As a longtime union lawyer, Cohen took advantage of the rule that you can tell your best friend when his breath stinks to tell off the building trades unions.

Cohen hearkened back to his early days in the labor movement, when "the organizing of unions was a crusade," in which the needs of society at large, not just those already organized, were taken into account. Today, he says, organized labor in Philadelphia has become a struggle "to prevent someone from opening a suitcase at the convention center."

To Pat Gillespie, who heads the Philadelphia Building Trades Council, this was a cheap shot. "No one should be giving anyone a hassle about opening a suitcase at the convention center. That's not what organized labor in Philadelphia is about. That's not what the building trades are about."
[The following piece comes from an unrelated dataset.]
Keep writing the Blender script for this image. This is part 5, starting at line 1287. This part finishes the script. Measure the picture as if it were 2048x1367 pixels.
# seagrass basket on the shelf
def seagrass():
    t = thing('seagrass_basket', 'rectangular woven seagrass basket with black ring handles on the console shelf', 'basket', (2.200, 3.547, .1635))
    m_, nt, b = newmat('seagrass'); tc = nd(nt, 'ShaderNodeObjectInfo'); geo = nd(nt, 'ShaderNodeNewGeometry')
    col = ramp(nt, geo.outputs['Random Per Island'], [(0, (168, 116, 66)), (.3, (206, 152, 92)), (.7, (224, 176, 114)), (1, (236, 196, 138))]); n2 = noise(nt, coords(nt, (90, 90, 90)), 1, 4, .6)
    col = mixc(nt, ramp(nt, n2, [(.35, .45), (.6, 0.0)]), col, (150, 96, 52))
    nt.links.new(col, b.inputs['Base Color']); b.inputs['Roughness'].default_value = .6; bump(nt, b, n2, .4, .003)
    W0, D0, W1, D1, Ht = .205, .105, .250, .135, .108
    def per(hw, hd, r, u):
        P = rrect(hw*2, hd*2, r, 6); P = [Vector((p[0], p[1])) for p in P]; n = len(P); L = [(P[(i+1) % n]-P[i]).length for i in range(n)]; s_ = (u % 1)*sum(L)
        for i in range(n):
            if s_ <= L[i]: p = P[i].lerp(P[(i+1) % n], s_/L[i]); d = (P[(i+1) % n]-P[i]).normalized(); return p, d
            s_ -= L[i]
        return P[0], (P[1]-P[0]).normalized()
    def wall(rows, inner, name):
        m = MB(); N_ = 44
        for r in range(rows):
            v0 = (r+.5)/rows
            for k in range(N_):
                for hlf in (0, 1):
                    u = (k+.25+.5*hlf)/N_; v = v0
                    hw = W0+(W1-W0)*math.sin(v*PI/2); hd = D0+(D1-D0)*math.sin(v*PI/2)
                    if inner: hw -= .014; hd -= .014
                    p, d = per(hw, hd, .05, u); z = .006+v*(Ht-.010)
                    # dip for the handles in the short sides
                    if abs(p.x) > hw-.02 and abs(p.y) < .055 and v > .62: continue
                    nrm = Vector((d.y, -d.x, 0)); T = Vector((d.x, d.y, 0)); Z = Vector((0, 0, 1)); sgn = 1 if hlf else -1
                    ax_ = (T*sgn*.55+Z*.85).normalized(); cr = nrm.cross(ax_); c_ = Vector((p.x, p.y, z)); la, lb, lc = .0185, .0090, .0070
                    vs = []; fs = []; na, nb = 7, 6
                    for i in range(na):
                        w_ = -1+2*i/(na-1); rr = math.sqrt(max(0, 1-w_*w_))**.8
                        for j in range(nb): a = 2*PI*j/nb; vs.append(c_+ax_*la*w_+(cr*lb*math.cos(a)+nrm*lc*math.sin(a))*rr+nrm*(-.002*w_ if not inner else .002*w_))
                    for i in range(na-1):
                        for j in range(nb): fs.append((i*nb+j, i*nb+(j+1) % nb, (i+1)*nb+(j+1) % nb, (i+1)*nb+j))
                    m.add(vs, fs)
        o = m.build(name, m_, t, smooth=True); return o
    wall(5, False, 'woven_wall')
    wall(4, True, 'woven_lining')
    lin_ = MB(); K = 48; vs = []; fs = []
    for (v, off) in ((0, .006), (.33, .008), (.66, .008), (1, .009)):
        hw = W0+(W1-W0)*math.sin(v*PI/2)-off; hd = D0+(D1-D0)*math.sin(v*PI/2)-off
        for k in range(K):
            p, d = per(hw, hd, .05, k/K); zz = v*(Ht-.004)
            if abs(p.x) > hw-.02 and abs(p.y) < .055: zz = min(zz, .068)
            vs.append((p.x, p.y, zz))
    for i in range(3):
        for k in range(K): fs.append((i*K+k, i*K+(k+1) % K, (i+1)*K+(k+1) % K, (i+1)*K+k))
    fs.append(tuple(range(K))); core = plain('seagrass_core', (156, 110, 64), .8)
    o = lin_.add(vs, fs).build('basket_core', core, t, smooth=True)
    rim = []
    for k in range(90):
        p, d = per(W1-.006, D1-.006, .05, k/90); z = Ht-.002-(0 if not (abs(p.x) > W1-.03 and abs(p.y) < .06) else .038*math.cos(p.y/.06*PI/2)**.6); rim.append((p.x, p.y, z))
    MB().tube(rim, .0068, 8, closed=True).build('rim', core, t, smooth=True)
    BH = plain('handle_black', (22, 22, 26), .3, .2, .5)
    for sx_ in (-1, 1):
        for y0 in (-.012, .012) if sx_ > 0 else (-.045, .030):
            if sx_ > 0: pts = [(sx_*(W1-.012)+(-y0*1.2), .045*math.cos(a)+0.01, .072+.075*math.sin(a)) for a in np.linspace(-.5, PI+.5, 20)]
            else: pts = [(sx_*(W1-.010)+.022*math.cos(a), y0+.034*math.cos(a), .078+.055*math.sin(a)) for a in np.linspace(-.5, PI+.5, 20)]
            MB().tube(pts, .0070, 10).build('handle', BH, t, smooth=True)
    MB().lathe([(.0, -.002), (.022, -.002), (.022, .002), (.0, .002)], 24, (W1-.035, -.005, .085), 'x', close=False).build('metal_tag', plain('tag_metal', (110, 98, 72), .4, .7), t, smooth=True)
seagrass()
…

What they are about, says Gillespie, is getting jobs for their members--something Councilman Cohen opposes when it comes in the form of taxpayer-funded stadiums. According to Gillespie, Councilman Cohen is "always the first person there to say how many rights workers should have -- except the right to a job."

Cohen says the bad blood between him and Gillespie goes back to the days of the Philadelphia Plan, a Nixon administration initiative to integrate the city's building trades unions. Cohen supported the initiative, which was unpopular with the unions.

"Pat Gillespie hasn't supported me since then," says Cohen.